Au fort de nos lancinantes tribulations, devons-nous aussi admettre que notre fameuse Constitution reste notre véritable source d’instabilité avec cette dyarchie à la tête de l’Etat : la double casquette de Président et de Premier Ministre. Dès l’instant où plusieurs coteries ou chapelles politiques se disputent le Pouvoir, deux hypothèses se produisent : quand l’une d’elles dispose de la majorité la gouvernance tombe ipso facto dans une dictature légale démocratique, dans le cas contraire, quand le gouvernement doit être formé sur la base d’une coalition, on se retrouve en présence d’un gouvernement hétérogène sans programme défini et voué à l’échec. Et comme toute forme de terrorisme nous inquiète, nous ne saurions oublier que la démocratie prevalo-lavalassienne éteignait chez l’interlocuteur politique toute velléité de dialogue en brandissant le spectre de l’assassinat ou autre mesure cœrcitive. Au moment de griffonner ces lignes, nous ne saurions nous empêcher de penser à Mireille Durocher, lâchement assassinée, dont nous saluons la mémoire. Edmond Burke n’écrivait-il pas déjà dans sa « Lettre à Thomas Mercier » que « la tyrannie de la multitude est une tyrannie multipliée ».

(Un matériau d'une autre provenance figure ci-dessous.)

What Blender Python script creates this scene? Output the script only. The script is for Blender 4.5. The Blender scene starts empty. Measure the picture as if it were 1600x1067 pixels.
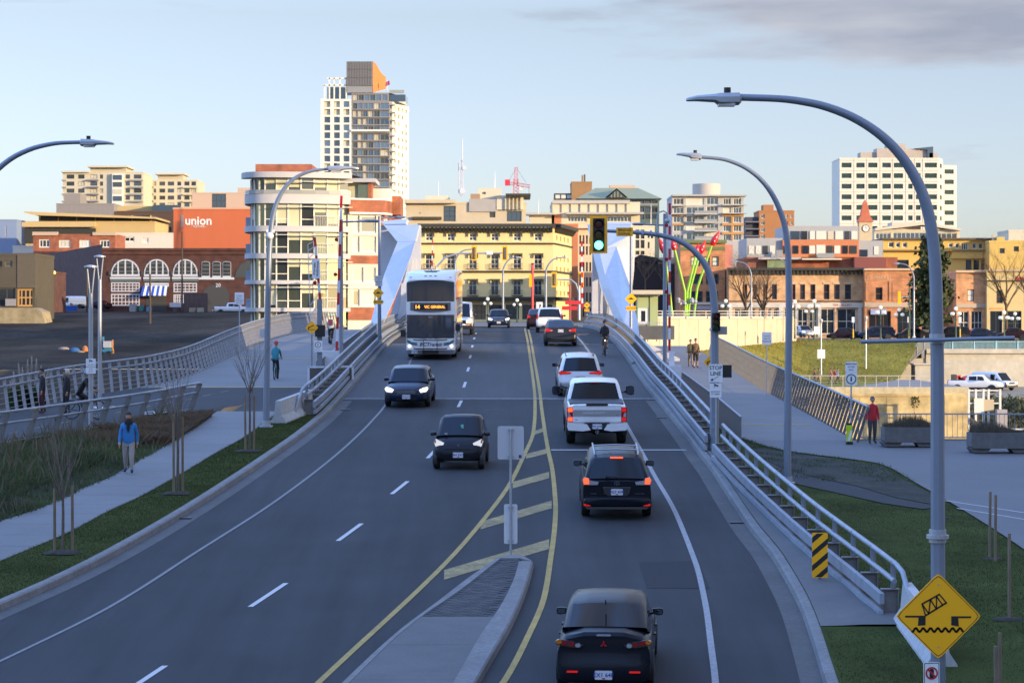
import bpy,bmesh,math,random
from mathutils import Vector,Matrix,noise
R=math.radians
rnd=random.Random(7)
SC=bpy.context.scene
COL=SC.collection
F,HY,E=3900.0,500.0,12.0
def W(px,py,Y):
 return Vector(((px-800)/F*Y,Y,E+(HY-py)/F*Y))
def hermite(pts):
 xs=[p[0]for p in pts]
 ys=[p[1]for p in pts]
 n=len(xs)
 d=[(ys[i+1]-ys[i])/(xs[i+1]-xs[i])for i in range(n-1)]
 m=[d[0]]+[0 if d[i-1]*d[i]<=0 else 2*d[i-1]*d[i]/(d[i-1]+d[i])for i in range(1,n-1)]+[d[-1]]
 def f(x):
  if x<=xs[0]:
   return ys[0]+m[0]*(x-xs[0])
  if x>=xs[-1]:
   return ys[-1]+m[-1]*(x-xs[-1])
  i=0
  while x>xs[i+1]:
   i+=1
  h=xs[i+1]-xs[i]
  t=(x-xs[i])/h
  return(ys[i]*(1+2*t)*(1-t)**2+m[i]*h*t*(1-t)**2+ys[i+1]*t*t*(3-2*t)+m[i+1]*h*t*t*(t-1))
 return f
def sm(a,b,x):
 t=min(1,max(0,(x-a)/(b-a)))
 return t*t*(3-2*t)
 # ---------------------------------------------------------------- camera, sky, sun, exposure
cam=bpy.data.cameras.new('camera')
cam.lens=36*F/1600
cam.sensor_width=36
cam.shift_y=-(533.5-HY)/1600
cam.clip_start=1
cam.clip_end=9000
cam.dof.use_dof=True
cam.dof.focus_distance=56
cam.dof.aperture_fstop=5.0
camo=bpy.data.objects.new('camera',cam)
COL.objects.link(camo)
camo.location=(0,0,E)
camo.rotation_euler=(R(90),0,0)
SC.camera=camo
SUN_AZ,SUN_EL=R(58),R(8.5)
SUN_DIR=Vector((math.sin(SUN_AZ)*math.cos(SUN_EL),-math.cos(SUN_AZ)*math.cos(SUN_EL),math.sin(SUN_EL)))
wd=bpy.data.worlds.new('World')
SC.world=wd
wd.use_nodes=True
nt=wd.node_tree
nt.nodes.clear()
N,LK=nt.nodes.new,nt.links.new
sky=N('ShaderNodeTexSky')
sky.sky_type='NISHITA'
sky.sun_disc=False
sky.sun_elevation=SUN_EL
sky.sun_rotation=math.atan2(SUN_DIR.x,SUN_DIR.y)
sky.altitude=0
sky.air_density=1.0
sky.dust_density=0.6
sky.ozone_density=1.6
tc=N('ShaderNodeTexCoord')
sep=N('ShaderNodeSeparateXYZ')
LK(tc.outputs['Generated'],sep.inputs[0])
def mnode(op,a,b=None,clamp=False):
 n=N('ShaderNodeMath')
 n.operation=op
 n.use_clamp=clamp
 for i,v in enumerate((a,b)):
  if v is None:
   continue
  if isinstance(v,(int,float)):
   n.inputs[i].default_value=v
  else:
   LK(v,n.inputs[i])
 return n.outputs[0]
K=1/(0.13*2**.75)
wb=N('ShaderNodeValToRGB')
el=wb.color_ramp.elements
el[0].position,el[0].color=.026,(.198,.222,.385,1)
el[1].position,el[1].color=1.0,(1.75,1.85,2.6,1)
for pz_,c_ in((.122,(.228,.202,.248)),(.5,(1.02,1.0,1.25))):
 e_=el.new(pz_)
 e_.color=(*c_,1)
LK(sep.outputs[2],wb.inputs[0])
grade=N('ShaderNodeVectorMath')
grade.operation='MULTIPLY'
LK(sky.outputs[0],grade.inputs[0])
LK(wb.outputs[0],grade.inputs[1])
gsc=N('ShaderNodeVectorMath')
gsc.operation='SCALE'
gsc.inputs['Scale'].default_value=K
LK(grade.outputs[0],gsc.inputs[0])
mp=N('ShaderNodeMapping')
mp.inputs['Scale'].default_value=(6.0,3,30)
mp.inputs['Location'].default_value=(2.1,.3,.55)
LK(tc.outputs['Generated'],mp.inputs[0])
n1=N('ShaderNodeTexNoise')
n1.inputs['Scale'].default_value=1.0
n1.inputs['Detail'].default_value=7
n1.inputs['Roughness'].default_value=0.55
LK(mp.outputs[0],n1.inputs['Vector'])
def mrange(src,a,b,c,d):
 n=N('ShaderNodeMapRange')
 LK(src,n.inputs['Value'])
 for i,v in zip(('From Min','From Max','To Min','To Max'),(a,b,c,d)):
  n.inputs[i].default_value=v
 return n.outputs[0]
cov=mnode('ADD',mnode('ADD',n1.outputs[0],mrange(sep.outputs[2],.085,.124,-.165,.13)),mrange(sep.outputs[0],-.06,.13,-.16,.06))
rp=N('ShaderNodeValToRGB')
rp.color_ramp.elements[0].position=0.495
rp.color_ramp.elements[1].position=0.63
rp.color_ramp.elements[1].color=(.85,.85,.85,1)
LK(cov,rp.inputs[0])
n2=N('ShaderNodeTexNoise')
n2.inputs['Scale'].default_value=1.7
n2.inputs['Detail'].default_value=5
LK(mp.outputs[0],n2.inputs['Vector'])
ccol=N('ShaderNodeMix')
ccol.data_type='RGBA'
ccol.inputs['A'].default_value=(.36*K,.39*K,.49*K,1)
ccol.inputs['B'].default_value=(.64*K,.64*K,.70*K,1)
LK(mrange(n2.outputs[0],.35,.65,0,1),ccol.inputs['Factor'])
skm=N('ShaderNodeMix')
skm.data_type='RGBA'
LK(rp.outputs[0],skm.inputs['Factor'])
LK(gsc.outputs[0],skm.inputs['A'])
LK(ccol.outputs['Result'],skm.inputs['B'])
bg=N('ShaderNodeBackground')
bg.inputs[1].default_value=0.13
LK(skm.outputs['Result'],bg.inputs[0])
wo=N('ShaderNodeOutputWorld')
LK(bg.outputs[0],wo.inputs[0])
sl=bpy.data.lights.new('sun','SUN')
sl.energy=4.3
sl.angle=R(0.5)
sl.color=(1.0,0.78,0.50)
so=bpy.data.objects.new('sun',sl)
COL.objects.link(so)
so.rotation_euler=SUN_DIR.to_track_quat('Z','Y').to_euler()
so.location=(60,-40,60)
SC.view_settings.view_transform='Standard'
SC.view_settings.look='None'
SC.view_settings.exposure=0.75
SC.view_settings.gamma=1
SC.view_settings.use_curve_mapping=False
SC.render.engine='CYCLES'
SC.cycles.max_bounces=5
SC.cycles.diffuse_bounces=3
SC.cycles.glossy_bounces=3
SC.cycles.transmission_bounces=3
SC.cycles.use_denoising=True
SC.cycles.caustics_reflective=False
SC.cycles.caustics_refractive=False
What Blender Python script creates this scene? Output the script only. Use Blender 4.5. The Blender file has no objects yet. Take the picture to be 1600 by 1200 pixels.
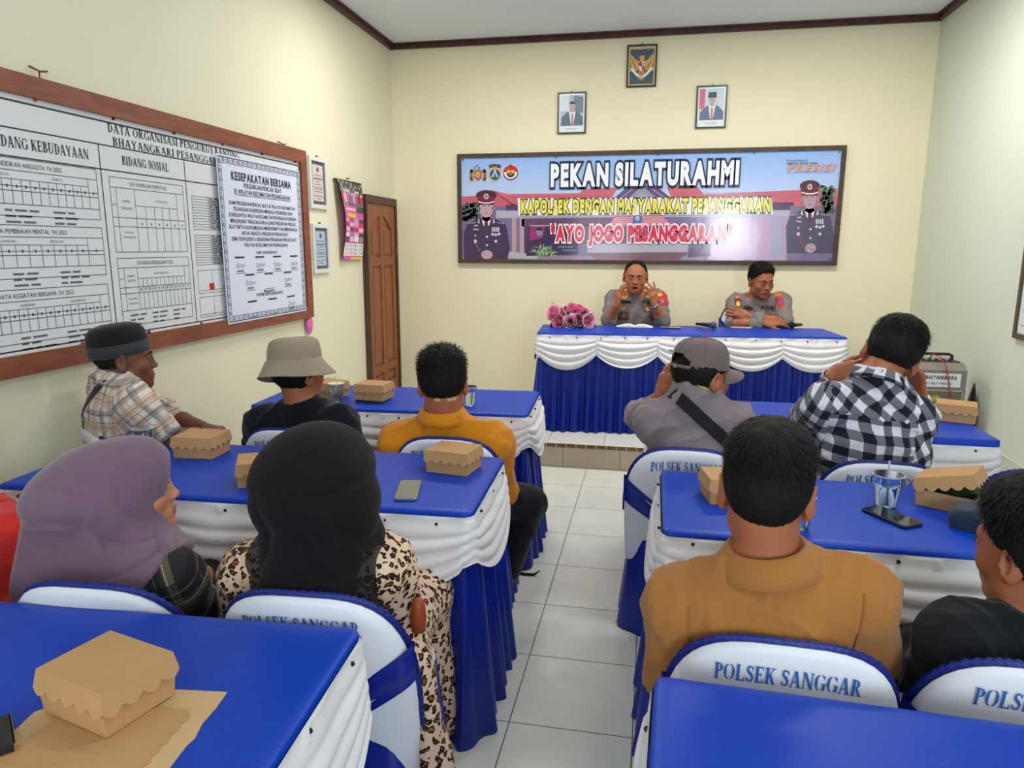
import bpy, math, random
import numpy as np
from math import sin, cos, pi, radians, sqrt, atan2
from mathutils import Vector, Matrix

SC = bpy.context.scene
COL = SC.collection
rng = np.random.default_rng(7)
random.seed(7)

# ------------------------------------------------------------ camera
F_PX, YAW, PITCH, ROLL, EYE = 1110.05, radians(11.125), radians(10.912), radians(0.141), 1.535
_fw = np.array([-sin(YAW)*cos(PITCH), cos(YAW)*cos(PITCH), -sin(PITCH)])
_rt = np.array([cos(YAW), sin(YAW), 0.0])
_up = np.cross(_rt, _fw)
RT = cos(ROLL)*_rt + sin(ROLL)*_up
UP = -sin(ROLL)*_rt + cos(ROLL)*_up
cam_data = bpy.data.cameras.new('camera')
cam_data.sensor_width = 36.0
cam_data.lens = F_PX*36.0/1600.0
cam_data.clip_start = 0.02
cam = bpy.data.objects.new('camera', cam_data)
COL.objects.link(cam)
M = Matrix((( RT[0], UP[0], -_fw[0], 0), (RT[1], UP[1], -_fw[1], 0), (RT[2], UP[2], -_fw[2], EYE), (0, 0, 0, 1)))
cam.matrix_world = M
SC.camera = cam

def ray(px, py):
    return RT*((px-800)/F_PX) + UP*(-(py-600)/F_PX) + _fw
def P(px, py, y):            # the point of the room seen at that pixel at depth y
    d = ray(px, py); t = y/d[1]
    return np.array([0, 0, EYE]) + d*t
def PZ(px, py, z):           # ... at height z
    d = ray(px, py); t = (z-EYE)/d[2]
    return np.array([0, 0, EYE]) + d*t
def PX(px, py, x):           # ... on the plane at x
    d = ray(px, py); t = x/d[0]
    return np.array([0, 0, EYE]) + d*t

# ------------------------------------------------------------ world, lights, exposure
SC.view_settings.view_transform = 'Standard'
SC.view_settings.look = 'None'
SC.view_settings.gamma = 1.0
SC.view_settings.use_curve_mapping = False
SC.view_settings.exposure = 0.22
world = bpy.data.worlds.new('world')
SC.world = world
world.use_nodes = True
bg = world.node_tree.nodes['Background']
bg.inputs[0].default_value = (0.80, 0.92, 1.0, 1)
bg.inputs[1].default_value = 1.5

def area(name, loc, target, sx, sy, power, color):
    L = bpy.data.lights.new(name, 'AREA')
    L.shape = 'RECTANGLE'; L.size = sx; L.size_y = sy; L.energy = power; L.color = color
    o = bpy.data.objects.new(name, L); COL.objects.link(o)
    o.location = loc
    d = Vector(target)-Vector(loc)
    o.rotation_euler = d.to_track_quat('-Z', 'Y').to_euler()
    return o
LAMPS = [(-1.2, 4.9), (0.95, 4.9), (-1.2, 2.0), (0.95, 2.0)]
LAMP_POWER = [30, 37, 4, 17]
for (lx, ly), pw in zip(LAMPS, LAMP_POWER):
    area('tube_light', (lx, ly, 3.27), (lx, ly, 0), 0.9, 0.22, pw, (1.0, 0.97, 0.90))
area('window_daylight', (1.45, -2.05, 1.85), (0.2, 4.0, 1.0), 0.9, 1.1, 55, (0.80, 0.92, 1.0))
area('door_daylight', (-1.1, -2.05, 1.3), (0.0, 4.0, 1.2), 1.1, 1.9, 18, (0.86, 0.95, 1.0))
# ------------------------------------------------------------ helpers
def tag(o, label=None, cat=None, group=None, kind=None):
    if label: o['label'] = label
    if cat: o['category'] = cat
    if group: o['group'] = group
    if kind: o['kind'] = kind
    return o

def empty(name, loc=(0, 0, 0), rz=0.0):
    o = bpy.data.objects.new(name, None); COL.objects.link(o)
    o.location = [float(v) for v in loc]; o.rotation_euler = (0, 0, rz)
    o.empty_display_size = 0.1
    return o

def copy_tree(o, parent=None):
    c = o.copy(); COL.objects.link(c)
    if parent is not None: c.parent = parent
    for ch in list(o.children): copy_tree(ch, c)
    return c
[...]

Une démocratie qui fait peur n’est donc pas une. Elle peut momentanément servir les desseins obscurs des nations expansionnistes toujours en quête de vérifier des théories qui ne leur conviennent pas. Tout aussi bien, elle peut faire office de point d’appui à un homme ou à une équipe décidés à vassaliser leurs semblables sous couvert d’une légitimité immorale et inacceptable. Et c’est encore la Comtesse de Blessington qui affirme que « le despotisme soumet une Nation à un seul tyran, la démocratie à plusieurs ». Un mot de 1830, d’une cuisante actualité en 2012 ! Si , « le pire des Etats, c’est l’Etat populaire », comment comprendre que la communauté internationale déploie autant d’efforts pour imposer une telle caricature à la réalité haïtienne ? Comment peut-elle accepter de gaieté de cœur la disparition d’une opposition pourtant indispensable à l’exercice d’une démocratie fonctionnelle ? Où est cette démocratie que les medias occidentaux parlaient de restaurer en Haïti ? Se tiendrait-il dans l’absence de partis politiques et dans l’anéantissement de l’opposition ? Si oui, mission accomplie, Gentille Communauté Internationale. Si non, le maître d’œuvre d’une telle forfaiture doit se préparer à payer, à côté d’autres dols, la piteuse agonie de l’opposition haïtienne.